Al final nos ha aparecido
de nuevo el Sumo Pontífice, obispo por encima de los obispos, ejerciendo
inmediatamente en todas partes su autoridad y su solicitud paternal; y después
de haber comenzado todo este tratado con la consideración de su augusto
principado, lo terminamos a sus pies considerándolo en sus beneficios.
Toda visión de esta obra
divina comienza por él en la belleza de la Iglesia universal, cuya cabeza es, y
termina con él en la íntima actividad de las Iglesias particulares, a las que
sostiene con su apostolado y recoge, por así decir, en su seno paterno.
Vicario de Jesucristo,
inseparable de Jesucristo, un solo pastor, una sola cabeza con Jesucristo, es
con Jesucristo el comienzo y el fin, el alfa y el omega del misterio de la
Iglesia.
Hemos hablado débilmente
de todas las bellezas de la jerarquía que comienzan y terminan en él, y al
momento de dejar la pluma no podemos por menos de someter humildemente por
última vez todo este escrito a su paterna y suprema autoridad.

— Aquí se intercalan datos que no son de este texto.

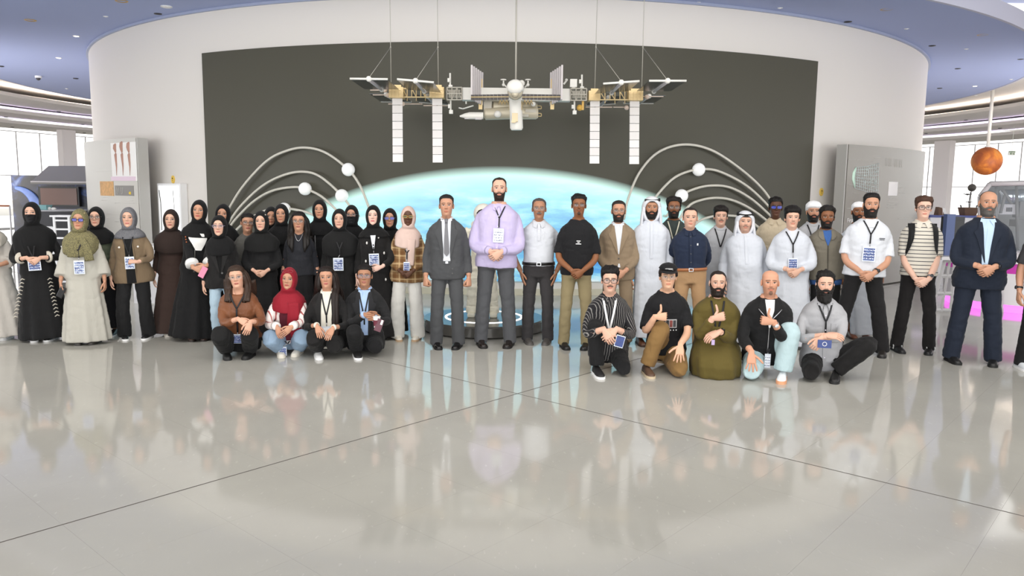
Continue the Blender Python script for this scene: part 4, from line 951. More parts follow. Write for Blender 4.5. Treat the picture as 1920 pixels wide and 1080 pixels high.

[1] Concilio de Cartago (525), Labbe 4, 1629; Mansi
8, 649 ss; Hefele 2, 1072-1074.
[5] Carta de caridad, PL 166, 1377-1378: «El abad Esteban (segundo
abad del Cister) y sus hermanos establecieron que no se fundaran en absoluto
nuevas abadías en la diócesis de cualquier obispo antes de que él mismo
ratificara un acuerdo entre el monasterio del Cister y todos los demás
monasterios salidos de él, a fin de evitar toda discusión entre el pontífice y
los monjes.»
[7] Una alusión a este
sentimiento se halla en la Carta de San Bernardo a Enrique, arzobispo de Sens. El santo doctor impugna el
motivo de
exención tomado del estado secular de los obispados:
«¿Condenáis la vida secular? Pero…”; Tratado de las costumbre y del cargo de los obispos, c. 9, n. 35; PL 182, 832.